Make an exact copy of all the material below, apart from the pictures.
═══ Input material
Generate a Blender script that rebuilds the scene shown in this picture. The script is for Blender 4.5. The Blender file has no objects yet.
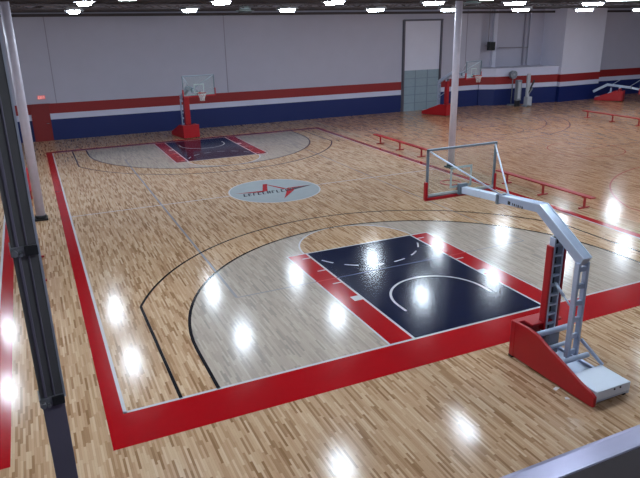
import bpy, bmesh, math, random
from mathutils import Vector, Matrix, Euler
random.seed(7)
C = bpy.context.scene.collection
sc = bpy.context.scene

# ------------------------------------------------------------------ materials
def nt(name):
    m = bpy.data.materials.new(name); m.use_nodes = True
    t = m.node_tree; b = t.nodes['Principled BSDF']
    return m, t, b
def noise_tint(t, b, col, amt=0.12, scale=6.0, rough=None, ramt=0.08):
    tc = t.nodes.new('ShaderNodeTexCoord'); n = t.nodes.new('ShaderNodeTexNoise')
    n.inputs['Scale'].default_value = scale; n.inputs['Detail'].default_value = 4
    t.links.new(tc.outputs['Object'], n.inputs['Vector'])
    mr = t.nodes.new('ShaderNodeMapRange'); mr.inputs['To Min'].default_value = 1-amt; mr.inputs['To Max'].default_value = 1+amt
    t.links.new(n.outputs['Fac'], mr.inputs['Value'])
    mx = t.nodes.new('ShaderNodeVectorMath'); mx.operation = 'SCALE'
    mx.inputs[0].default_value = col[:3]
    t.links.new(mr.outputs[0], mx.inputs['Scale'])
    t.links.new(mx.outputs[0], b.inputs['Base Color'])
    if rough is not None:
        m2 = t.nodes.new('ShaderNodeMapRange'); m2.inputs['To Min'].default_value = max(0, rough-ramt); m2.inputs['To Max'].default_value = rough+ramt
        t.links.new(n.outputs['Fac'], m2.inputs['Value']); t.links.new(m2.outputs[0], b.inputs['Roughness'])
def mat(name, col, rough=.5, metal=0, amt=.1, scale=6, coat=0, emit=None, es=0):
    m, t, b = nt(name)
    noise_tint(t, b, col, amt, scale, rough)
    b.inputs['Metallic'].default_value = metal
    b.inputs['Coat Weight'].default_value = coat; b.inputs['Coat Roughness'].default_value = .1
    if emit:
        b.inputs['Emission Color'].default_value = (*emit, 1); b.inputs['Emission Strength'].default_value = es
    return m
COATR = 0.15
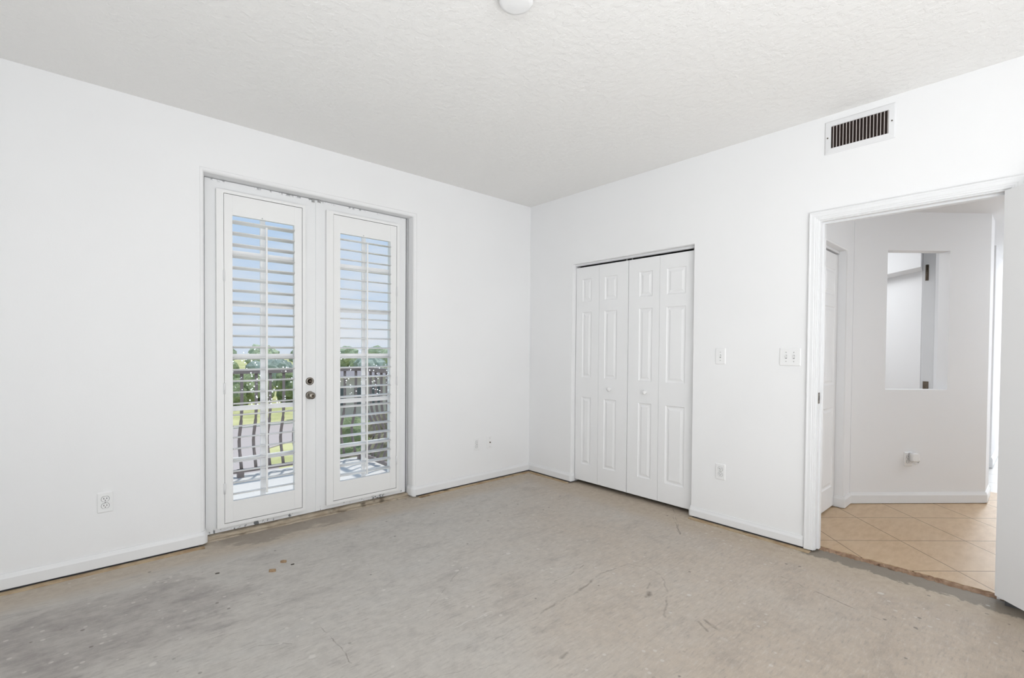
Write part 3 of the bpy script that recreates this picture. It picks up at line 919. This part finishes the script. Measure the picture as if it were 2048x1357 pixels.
══════
Written response:
Generate a Blender script that rebuilds the scene shown in this picture. The script is for Blender 4.5. The Blender file has no objects yet.
import bpy, bmesh, math, random
from mathutils import Vector, Matrix, Euler
random.seed(7)
C = bpy.context.scene.collection
sc = bpy.context.scene

# ------------------------------------------------------------------ materials
def nt(name):
    m = bpy.data.materials.new(name); m.use_nodes = True
    t = m.node_tree; b = t.nodes['Principled BSDF']
    return m, t, b
def noise_tint(t, b, col, amt=0.12, scale=6.0, rough=None, ramt=0.08):
    tc = t.nodes.new('ShaderNodeTexCoord'); n = t.nodes.new('ShaderNodeTexNoise')
    n.inputs['Scale'].default_value = scale; n.inputs['Detail'].default_value = 4
    t.links.new(tc.outputs['Object'], n.inputs['Vector'])
    mr = t.nodes.new('ShaderNodeMapRange'); mr.inputs['To Min'].default_value = 1-amt; mr.inputs['To Max'].default_value = 1+amt
    t.links.new(n.outputs['Fac'], mr.inputs['Value'])
    mx = t.nodes.new('ShaderNodeVectorMath'); mx.operation = 'SCALE'
    mx.inputs[0].default_value = col[:3]
    t.links.new(mr.outputs[0], mx.inputs['Scale'])
    t.links.new(mx.outputs[0], b.inputs['Base Color'])
    if rough is not None:
        m2 = t.nodes.new('ShaderNodeMapRange'); m2.inputs['To Min'].default_value = max(0, rough-ramt); m2.inputs['To Max'].default_value = rough+ramt
        t.links.new(n.outputs['Fac'], m2.inputs['Value']); t.links.new(m2.outputs[0], b.inputs['Roughness'])
def mat(name, col, rough=.5, metal=0, amt=.1, scale=6, coat=0, emit=None, es=0):
    m, t, b = nt(name)
    noise_tint(t, b, col, amt, scale, rough)
    b.inputs['Metallic'].default_value = metal
    b.inputs['Coat Weight'].default_value = coat; b.inputs['Coat Roughness'].default_value = .1
    if emit:
        b.inputs['Emission Color'].default_value = (*emit, 1); b.inputs['Emission Strength'].default_value = es
    return m
COATR = 0.15
Write part 3 of the bpy script that recreates this picture. It picks up at line 919. This part finishes the script. Measure the picture as if it were 2048x1357 pixels.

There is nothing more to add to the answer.